Mengdi Wang , Fan Feng, Junlin Li, Bo Zhu

webpage paper code

This repo stores the source code of our SIGGRAPH 2025 paper Cirrus: Adaptive Hybrid Particle-Grid Flow Maps on GPU.

Left: smoke (large) passing a racing car and its vorticity field (small). Right: smoke (large) passing an aircraft with 4 rotating propellers at a 15-degree angle of attack and its vorticity field (small). The wingtip vortices are captured by our algorithm in the vorticity field. Effective resolutions are 512x512x1024 on our adaptive grid implemented on GPU.

Abstract

We propose the adaptive hybrid particle-grid flow map method, a novel flow-map approach that leverages Lagrangian particles to simultaneously transport impulse and guide grid adaptation, introducing a fully adaptive flow map-based fluid simulation framework. The core idea of our method is to maintain flow-map trajectories separately on grid nodes and particles: the grid-based representation tracks long-range flow maps at a coarse spatial resolution, while the particle-based representation tracks both long and short-range flow maps, enhanced by their gradients, at a fine resolution.
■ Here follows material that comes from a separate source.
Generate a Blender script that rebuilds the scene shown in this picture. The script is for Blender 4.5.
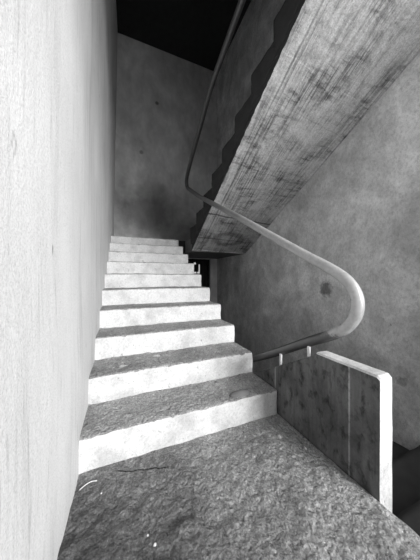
import bpy, bmesh, math, random
from mathutils import Vector, noise

for o in list(bpy.data.objects):
    bpy.data.objects.remove(o, do_unlink=True)
SC = bpy.context.scene
COL = SC.collection
random.seed(7)

# ------------------------------------------------------------------ camera
THETA = math.atan(90 / 215.0)
EYE = 0.935
cd = bpy.data.cameras.new('camera')
cam = bpy.data.objects.new('camera', cd)
COL.objects.link(cam)
cd.sensor_fit = 'VERTICAL'
cd.sensor_height = 36.0
cd.lens = 215.0 / 560.0 * 36.0
cd.shift_y = -(280 - 277) / 560.0
cd.clip_start = 0.02
cam.location = (0, 0, EYE)
cam.rotation_euler = (math.pi / 2, 0, -THETA)
SC.camera = cam

# ------------------------------------------------------------------ world, light, exposure
w = bpy.data.worlds.new('overcast_sky')
w.use_nodes = True
w.node_tree.nodes['Background'].inputs[0].default_value = (1, 1, 1, 1)
w.node_tree.nodes['Background'].inputs[1].default_value = 0.5
SC.world = w


def area(name, loc, target, sx, sy, power, spread=math.pi):
    ld = bpy.data.lights.new(name, 'AREA')
    ld.shape = 'RECTANGLE'
    ld.size, ld.size_y = sx, sy
    ld.energy = power
    ld.spread = spread
    lo = bpy.data.objects.new(name, ld)
    COL.objects.link(lo)
    lo.location = loc
    lo.rotation_euler = (Vector(target) - Vector(loc)).to_track_quat('-Z', 'Y').to_euler()
    return lo


# bright sky outside, arriving through the tall openings behind the camera on the right
area('daylight', (4.3, -7.4, 3.2), (0.8, 1.5, 1.2), 4.0, 5.0, 1650)
area('fill_opening', (2.14, -0.85, 1.9), (1.0, 0.9, 0.0), 1.1, 1.8, 27)  # extra lamp in the right opening, added to grade floor brightness

SC.view_settings.view_transform = 'Standard'
SC.view_settings.look = 'None'
SC.view_settings.gamma = 1
SC.view_settings.use_curve_mapping = False
SC.view_settings.exposure = 0.0
SC.cycles.use_denoising = True
SC.cycles.max_bounces = 8
SC.cycles.diffuse_bounces = 3


# ------------------------------------------------------------------ node helpers
class NT:
    def __init__(self, name):
        self.m = bpy.data.materials.new(name)
        self.m.use_nodes = True
        self.t = self.m.node_tree
        self.b = self.t.nodes['Principled BSDF']
        self.b.inputs['Roughness'].default_value = 0.9
        self.b.inputs['Specular IOR Level'].default_value = 0.25
        self.co = self.n('ShaderNodeNewGeometry').outputs['Position']

    def n(self, kind, **kw):
        nd = self.t.nodes.new(kind)
        for k, v in kw.items():
            setattr(nd, k, v)
        return nd

    def link(self, a, b):
        self.t.links.new(a, b)

    def mapped(self, scale=(1, 1, 1), rot=(0, 0, 0), loc=(0, 0, 0)):
        mp = self.n('ShaderNodeMapping')
        mp.inputs['Scale'].default_value = scale
        mp.inputs['Rotation'].default_value = rot
        mp.inputs['Location'].default_value = loc
        self.link(self.co, mp.inputs['Vector'])
        return mp.outputs[0]

    def noise(self, scale, detail=4, rough=0.55, dist=0.0, vec=None):
        nd = self.n('ShaderNodeTexNoise')
        nd.inputs['Scale'].default_value = scale
        nd.inputs['Detail'].default_value = detail
        nd.inputs['Roughness'].default_value = rough
        nd.inputs['Distortion'].default_value = dist
        self.link(vec if vec is not None else self.co, nd.inputs['Vector'])
        return nd.outputs['Fac']

    def ramp(self, fac, stops, interp='LINEAR'):
        r = self.n('ShaderNodeValToRGB')
        r.color_ramp.interpolation = interp
        e = r.color_ramp.elements
        while len(e) < len(stops):
            e.new(0.5)
        for i, (p, v) in enumerate(stops):
            e[i].position = p
            e[i].color = (v, v, v, 1)
        self.link(fac, r.inputs[0])
        return r.outputs[0]

    def math(self, op, a, b=None, c=None, clamp=False):
        nd = self.n('ShaderNodeMath', operation=op, use_clamp=clamp)
        for i, v in enumerate((a, b, c)):
            if v is None:
                continue
            if isinstance(v, (int, float)):
                nd.inputs[i].default_value = v
            else:
                self.link(v, nd.inputs[i])
        return nd.outputs[0]

    def mul(self, *xs):
        r = xs[0]
        for x in xs[1:]:
            r = self.math('MULTIPLY', r, x)
        return r

    def sep(self):
        s = self.n('ShaderNodeSeparateXYZ')
        self.link(self.co, s.inputs[0])
        return s.outputs

    def band(self, coord, centre, width, dark, wob=None, soft=0.4):
        """1 away from centre, 'dark' inside a thin line"""
        c = coord if wob is None else self.math('ADD', coord, wob)
        d = self.math('ABSOLUTE', self.math('SUBTRACT', c, centre))
        return self.ramp(self.math('DIVIDE', d, width), [(soft, dark), (1.0, 1.0)])

    def blob(self, centre, radius, inner, wob=0.3, wscale=4.0, squash=(1, 1, 1), soft=0.55):
        """a stain: 'inner' at the centre fading to 1 outside"""
        v = self.n('ShaderNodeVectorMath', operation='SUBTRACT')
        self.link(self.co, v.inputs[0])
        v.inputs[1].default_value = centre
        v2 = self.n('ShaderNodeVectorMath', operation='MULTIPLY')
        self.link(v.outputs[0], v2.inputs[0])
        v2.inputs[1].default_value = squash
        l = self.n('ShaderNodeVectorMath', operation='LENGTH')
        self.link(v2.outputs[0], l.inputs[0])
        nz = self.math('MULTIPLY', self.math('SUBTRACT', self.noise(wscale, 5, 0.6), 0.5), wob * 2)
        d = self.math('ADD', self.math('DIVIDE', l.outputs['Value'], radius), nz)
        return self.ramp(d, [(soft, inner), (1.0, 1.0)])

    def colour(self, v):
        c = self.n('ShaderNodeCombineColor')
        for i in range(3):
            self.link(v, c.inputs[i])
        self.link(c.outputs[0], self.b.inputs['Base Color'])

    def bump(self, h, strength, dist):
        bp = self.n('ShaderNodeBump')
        bp.inputs['Strength'].default_value = strength
        bp.inputs['Distance'].default_value = dist
        self.link(h, bp.inputs['Height'])
        self.link(bp.outputs[0], self.b.inputs['Normal'])


M = {}


def simple(name, v, rough=0.9, metal=0.0):
    t = NT(name)
    n = t.noise(12, 4)
    t.colour(t.math('MULTIPLY', t.ramp(n, [(0.3, 0.85), (0.7, 1.1)]), v))
    t.b.inputs['Roughness'].default_value = rough
    t.b.inputs['Metallic'].default_value = metal
    M[name] = t.m


# bright plastered wall with vertical streaks
t = NT('streaked_plaster')
st = t.noise(9, 6, 0.65, 0.2, t.mapped((1, 1, 0.10)))
st2 = t.noise(38, 4, 0.6, 0.3, t.mapped((1, 1, 0.07), loc=(3, 1, 0)))
gr = t.noise(190, 3, 0.7)
cl = t.noise(1.6, 4)
v = t.mul(t.ramp(st, [(0.30, 0.80), (0.46, 0.97), (0.7, 1.04)]), t.ramp(st2, [(0.27, 0.72), (0.42, 1.0)]),
          t.ramp(gr, [(0.25, 0.72), (0.5, 0.98), (0.75, 1.1)]), t.ramp(cl, [(0.3, 0.88), (0.7, 1.05)]))
chip = t.noise(16, 3, 0.6, 0.0, t.mapped((1, 1, 0.35), loc=(7, 3, 2)))
v = t.mul(v, t.ramp(chip, [(0.26, 0.45), (0.30, 1.0)]))
t.colour(t.math('MULTIPLY', v, 0.70))
hh = t.math('ADD', t.math('MULTIPLY', gr, 0.5), t.math('ADD', st, t.math('MULTIPLY', t.noise(45, 4, 0.6), 0.7)))
t.bump(hh, 0.28, 0.012)
M['left'] = t.m

# grey cloudy plaster of the right wall
t = NT('cloudy_plaster')
cl = t.noise(1.7, 6, 0.62, 0.6)
cl2 = t.noise(5.5, 5, 0.6, 0.4, t.mapped((1, 1, 0.6), loc=(2, 5, 1)))
gr = t.noise(150, 3, 0.7)
v = t.mul(t.ramp(cl, [(0.34, 0.68), (0.5, 0.92), (0.66, 1.25)]), t.ramp(t.noise(48, 4, 0.7, 0.2, t.mapped((1, 1, 0.7))), [(0.3, 0.75), (0.5, 1.0), (0.7, 1.15)]), t.ramp(cl2, [(0.3, 0.82), (0.65, 1.15)]),
          t.ramp(gr, [(0.25, 0.72), (0.5, 1.0), (0.75, 1.18)]))
scr = t.noise(22, 2, 0.5, 1.0, t.mapped((1, 1, 0.5), rot=(0.6, 0, 0)))
v = t.mul(v, t.ramp(scr, [(0.22, 0.5), (0.26, 1.0)]))
v = t.mul(v, t.blob((2.2, 1.78, 0.80), 0.10, 0.35, 0.9, 22), t.blob((2.2, 1.05, 0.05), 0.05, 0.6, 0.8, 40))
t.colour(t.math('MULTIPLY', v, 0.70))
t.bump(t.math('ADD', t.math('MULTIPLY', gr, 0.25), t.noise(28, 5, 0.6)), 0.3, 0.008)
M['right'] = t.m

# back wall with a dark damp stain low down
t = NT('stained_plaster')
cl = t.noise(1.3, 5, 0.6, 0.4)
cl2 = t.noise(7, 5, 0.6, 0.3, t.mapped((1, 1, 0.5)))
v = t.mul(t.ramp(cl, [(0.3, 0.72), (0.7, 1.2)]), t.ramp(cl2, [(0.3, 0.85), (0.7, 1.12)]),
          t.blob((0.55, 4.8, 2.35), 0.85, 0.42, 0.45, 3.0, (0.8, 0, 1.0), 0.3),
          t.blob((1.6, 4.8, 1.9), 0.6, 0.5, 0.35, 3.5, (0.8, 0, 1.2), 0.3),
          t.blob((-0.05, 4.8, 2.7), 0.34, 0.6, 0.35, 4, (1, 0, 0.25), 0.4),
          t.blob((0.75, 4.8, 4.75), 0.05, 0.35, 0.4, 20), t.blob((0.42, 4.8, 3.6), 0.05, 0.5, 0.4, 20))
t.colour(t.math('MULTIPLY', v, 0.7))
t.bump(t.noise(22, 5, 0.6), 0.3, 0.01)
M['back'] = t.m

# whitewashed risers
t = NT('whitewashed_concrete')
a = t.noise(7, 5, 0.6)
s = t.noise(60, 3, 0.7)
pit = t.noise(34, 2, 0.5, 0, t.mapped((1, 1, 0.8), loc=(1, 4, 2)))
v = t.mul(t.ramp(a, [(0.3, 0.74), (0.55, 1.03)]), t.ramp(s, [(0.28, 0.8), (0.5, 1.0), (0.7, 1.08)]), t.ramp(t.noise(170, 3, 0.7), [(0.28, 0.75), (0.5, 1.0)]), t.ramp(pit, [(0.24, 0.55), (0.30, 1.0)]))
t.colour(t.math('MULTIPLY', v, 0.70))
t.bump(t.math('ADD', s, t.math('MULTIPLY', a, 1.5)), 0.4, 0.006)
M['white'] = t.m

# worn dirty treads and floor
def vo(t, scale):
    n_ = t.n('ShaderNodeTexVoronoi', feature='SMOOTH_F1')
    n_.inputs['Scale'].default_value = scale
    w_ = t.n('ShaderNodeVectorMath', operation='ADD')
    t.link(t.co, w_.inputs[0])
    q_ = t.n('ShaderNodeTexNoise')
    q_.inputs['Scale'].default_value = 18
    t.link(t.co, q_.inputs['Vector'])
    sc_ = t.n('ShaderNodeVectorMath', operation='SCALE')
    t.link(q_.outputs['Color'], sc_.inputs[0])
    sc_.inputs['Scale'].default_value = 0.06
    t.link(sc_.outputs[0], w_.inputs[1])
    t.link(w_.outputs[0], n_.inputs['Vector'])
    return n_.outputs['Distance']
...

This hybrid Eulerian-Lagrangian flow-map representation naturally enables adaptivity for both advection and projection steps. We implement this method in Cirrus, a GPU-based fluid simulation framework designed for octree-like adaptive grids enhanced with particle trackers. The efficacy of our system is demonstrated through numerical tests and various simulation examples, achieving up to $512\times 512\times 2048$ effective resolution on an RTX 4090 GPU. We achieve a 1.5 to 2 $\times$ speedup with our GPU optimization over the Particle Flow Map method on the same hardware, while the adaptive grid implementation offers efficiency gains of one to two orders of magnitude by reducing computational resource requirements. The source code has been made publicly available at: https://wang-mengdi.github.io/proj/25-cirrus/.

Usage

First, install the following dependencies:

  • xmake
  • A C++ build environment (e.g., Visual Studio on Windows)
  • NVIDIA CUDA Toolkit (for nvcc)

To build the project, run:

xmake -v

To run a simulation:

xmake r cirrus scenes/smokesphere.json

That runs for 3 min 57 seconds on a desktop with Intel i9-14900KF CPU, RTX 4090 (24G dedicated VRAM) GPU and 64G memory, generating 100 frames.